In questi giorni è disponibile in libreria “Giornalismo e nuovi media”, il libro di Sergio Maistrello sull’evoluzione del mestiere di raccontare.
Il nuovo giornalista sarà, come si legge nell’introduzione, “un professionista consapevole di non avere più né l’esclusiva né deleghe in bianco, che si accontenti spesso di arrivare in seconda battuta sui fatti a fronte di maggiore approfondimento e che sia in grado di lavorare insieme ai tanti nuovi soggetti che affollano lo spazio pubblico delle idee e delle opinioni, a cominciare dai suoi stessi concittadini. Non sarà come prima, ma non sarà necessariamente peggio di prima”.
Un metodo di lavoro che, prima del web, da tempo è utilizzato dall’editoria professionale, specialmente quella economico-giuridica. Lì, riviste e altri prodotti editoriali non hanno mai avuto lo scopo di arrivare prima sulla notizia. Il compito è sempre stato quello di fornire l’approfondimento di qualità, di intermediare tra il fatto – un testo di legge licenziato dal Parlamento – e i lettori.

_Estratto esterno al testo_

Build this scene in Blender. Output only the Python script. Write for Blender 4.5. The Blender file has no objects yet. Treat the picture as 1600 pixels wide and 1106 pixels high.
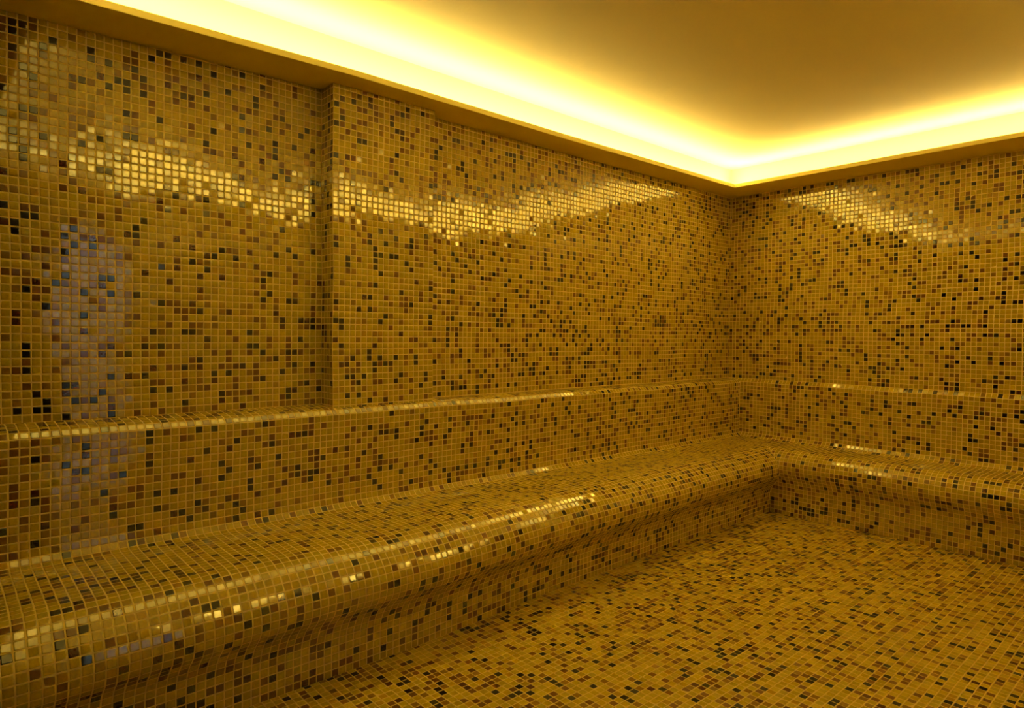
import bpy, math
import numpy as np
from mathutils import Matrix, Vector

C = bpy.context.scene.collection
S = bpy.context.scene
P = 0.026                      # one mosaic pitch in metres; everything below is laid out in pitches
ZF = -32.15                    # floor level in pitches, measured from the foot of the upper wall

def W(v):                      # pitches -> metres with the floor at z = 0
    v = np.asarray(v, float).copy()
    v[..., 2] -= ZF
    return v * P

# ------------------------------------------------------------------ camera
f_px, yaw, pitch, roll = 1010.985, -0.847, -0.029, 0.010
cam_pos = np.array([98.105, -169.318, 11.482])
F = np.array([math.sin(yaw) * math.cos(pitch), math.cos(yaw) * math.cos(pitch), math.sin(pitch)])
R0 = np.array([math.cos(yaw), -math.sin(yaw), 0.0])
U0 = np.cross(R0, F)
Rc = math.cos(roll) * R0 + math.sin(roll) * U0
Uc = math.cos(roll) * U0 - math.sin(roll) * R0
cd = bpy.data.cameras.new('camera')
cam = bpy.data.objects.new('camera', cd); C.objects.link(cam)
cd.sensor_width = 36.0
cd.lens = 36.0 * f_px / 1600.0
cd.clip_start = 0.01
M = Matrix.Identity(4)
loc = W(cam_pos)
for i in range(3):
    M[i][0], M[i][1], M[i][2], M[i][3] = Rc[i], Uc[i], -F[i], loc[i]
cam.matrix_world = M
S.camera = cam

# ------------------------------------------------------------------ world, exposure, sampling quality
w = bpy.data.worlds.new('world'); S.world = w
w.use_nodes = True
w.node_tree.nodes['Background'].inputs[0].default_value = (0, 0, 0, 1)
w.node_tree.nodes['Background'].inputs[1].default_value = 0.0
S.view_settings.view_transform = 'Standard'
S.view_settings.look = 'None'
S.view_settings.gamma = 1.0
S.view_settings.use_curve_mapping = False
S.view_settings.exposure = 0.0
cy = S.cycles
cy.max_bounces = 12; cy.diffuse_bounces = 8; cy.glossy_bounces = 6
cy.caustics_reflective = False; cy.caustics_refractive = False
cy.sample_clamp_indirect = 6.0
cy.use_denoising = True

LED_COLOUR = (1.0, 0.85, 0.39)
LED_POWER = 106.0               # emission strength of the strips in the cove
CORRIDOR_POWER = 22.0

# ------------------------------------------------------------------ materials
def mat(name):
    m = bpy.data.materials.new(name); m.use_nodes = True
    nt = m.node_tree
    return m, nt, nt.nodes['Principled BSDF']

def bump(nt, bsdf, scale, strength, dist, detail=2.0):
    tc = nt.nodes.new('ShaderNodeTexCoord'); n = nt.nodes.new('ShaderNodeTexNoise')
    b = nt.nodes.new('ShaderNodeBump')
    n.inputs['Scale'].default_value = scale; n.inputs['Detail'].default_value = detail
    b.inputs['Strength'].default_value = strength; b.inputs['Distance'].default_value = dist
    nt.links.new(tc.outputs['Object'], n.inputs['Vector'])
    nt.links.new(n.outputs['Fac'], b.inputs['Height'])
    nt.links.new(b.outputs['Normal'], bsdf.inputs['Normal'])
    return n

def tile_material(name, rough, wav, ior=2.0):
    m, nt, b = mat(name)
    a = nt.nodes.new('ShaderNodeAttribute'); a.attribute_name = 'tile_colour'
    # fine cloudiness inside each piece of glass
    tc = nt.nodes.new('ShaderNodeTexCoord')
    n = nt.nodes.new('ShaderNodeTexNoise'); n.inputs['Scale'].default_value = 170; n.inputs['Detail'].default_value = 3
    nt.links.new(tc.outputs['Object'], n.inputs['Vector'])
    mr = nt.nodes.new('ShaderNodeMapRange')
    mr.inputs['From Min'].default_value = 0.3; mr.inputs['From Max'].default_value = 0.7
    mr.inputs['To Min'].default_value = 0.86; mr.inputs['To Max'].default_value = 1.12
    nt.links.new(n.outputs['Fac'], mr.inputs['Value'])
    vm = nt.nodes.new('ShaderNodeVectorMath'); vm.operation = 'SCALE'
    nt.links.new(a.outputs['Color'], vm.inputs[0]); nt.links.new(mr.outputs['Result'], vm.inputs['Scale'])
    nt.links.new(vm.outputs['Vector'], b.inputs['Base Color'])
    ag = nt.nodes.new('ShaderNodeAttribute'); ag.attribute_name = 'tile_gloss'
    ma = nt.nodes.new('ShaderNodeMath'); ma.operation = 'MULTIPLY'; ma.inputs[1].default_value = rough
    nt.links.new(ag.outputs['Fac'], ma.inputs[0]); nt.links.new(ma.outputs[0], b.inputs['Roughness'])
    b.inputs['IOR'].default_value = ior
    bp = nt.nodes.new('ShaderNodeBump')
    n2 = nt.nodes.new('ShaderNodeTexNoise'); n2.inputs['Scale'].default_value = 90; n2.inputs['Detail'].default_value = 1.5
    nt.links.new(tc.outputs['Object'], n2.inputs['Vector'])
    bp.inputs['Strength'].default_value = 1.0; bp.inputs['Distance'].default_value = wav
    nt.links.new(n2.outputs['Fac'], bp.inputs['Height'])
    nt.links.new(bp.outputs['Normal'], b.inputs['Normal'])
    return m

M_TILE = tile_material('glass_mosaic', 0.055, 0.00003)
M_TILE_FLOOR = tile_material('glass_mosaic_floor', 0.33, 0.0001, 1.42)

M_GROUT, nt, b = mat('ochre_grout')
b.inputs['Base Color'].default_value = (0.80, 0.64, 0.19, 1); b.inputs['Roughness'].default_value = 0.8
bump(nt, b, 400, 0.2, 0.0005)

M_FGROUT, nt, b = mat('floor_grout')
b.inputs['Base Color'].default_value = (0.74, 0.58, 0.18, 1); b.inputs['Roughness'].default_value = 0.8
bump(nt, b, 400, 0.2, 0.0005)

M_PLASTER, nt, b = mat('painted_plaster')
b.inputs['Base Color'].default_value = (0.86, 0.74, 0.29, 1); b.inputs['Roughness'].default_value = 0.75
bump(nt, b, 55, 0.5, 0.0016, 7.0)

M_LED, nt, b = mat('led_light')
b.inputs['Base Color'].default_value = (0.8, 0.7, 0.5, 1)
b.inputs['Emission Color'].default_value = (*LED_COLOUR, 1)
b.inputs['Emission Strength'].default_value = LED_POWER

M_WHITE, nt, b = mat('corridor_paint')
b.inputs['Base Color'].default_value = (0.75, 0.78, 0.80, 1); b.inputs['Roughness'].default_value = 0.8

M_LAMP, nt, b = mat('corridor_lamp_glass')
b.inputs['Emission Color'].default_value = (0.88, 0.95, 1.0, 1)
b.inputs['Emission Strength'].default_value = CORRIDOR_POWER

M_GLASS, nt, b = mat('door_glass')
b.inputs['Base Color'].default_value = (0.9, 0.97, 0.95, 1)
b.inputs['Roughness'].default_value = 0.02; b.inputs['Transmission Weight'].default_value = 1.0
b.inputs['IOR'].default_value = 1.01

M_METAL, nt, b = mat('brushed_steel')
b.inputs['Base Color'].default_value = (0.55, 0.52, 0.46, 1)
b.inputs['Metallic'].default_value = 1.0; b.inputs['Roughness'].default_value = 0.3

# ------------------------------------------------------------------ mosaic builder
rng = np.random.default_rng(11)
PALETTE = np.array([
    (0.480, 0.365, 0.004),   # ochre
    (0.515, 0.390, 0.006),   # light ochre
    (0.450, 0.345, 0.004),   # olive ochre
    (0.255, 0.145, 0.005),   # amber brown
    (0.170, 0.070, 0.005),   # rust brown
    (0.095, 0.024, 0.005),   # oxblood
    (0.010, 0.006, 0.004),   # near black
    (0.042, 0.036, 0.008),   # dark olive green
    (0.010, 0.017, 0.019),   # dark teal
    (0.410, 0.265, 0.005),   # honey
])
PROB_WALL = np.array([0.36, 0.14, 0.155, 0.085, 0.085, 0.030, 0.066, 0.012, 0.005, 0.055])
PROB_FLOOR = np.array([0.34, 0.12, 0.13, 0.11, 0.11, 0.030, 0.085, 0.010, 0.003, 0.054])

GAP = 0.115
RINGS = [(GAP / 2, -0.02), (GAP / 2 + 0.03, 0.018), (GAP / 2 + 0.10, 0.034)]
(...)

E' a questa rodata metodologia che si aggiunge – ed è questa la novità assoluta – la condivisione. È un’occasione, una ricchezza. Ma sono richieste capacità ulteriori, oltre a quello dello scrivere. Si deve conoscere la tecnica della produzione del flusso informativo che si genera su internet. E’ fondamentale capire, per esempio, se una foto è truccata, magari ricorrendo ai siti che monitorano simili falsi. Oppure se una serie di notizie su twitter non sia falsa o volutamente fuorviante. Occorre sapersi muovere nel ginepraio della rete senza pungersi.
Fino a pochi anni fa, tra il fatto e l’articolo ci stava solo l’azione del giornalista. Che, è vero, verificava, ma cose materiali – testimoni, documenti, oggetti. Oggi va analizzata anche la rappresentazione che l’intermediazione tecnologica dà a questi elementi.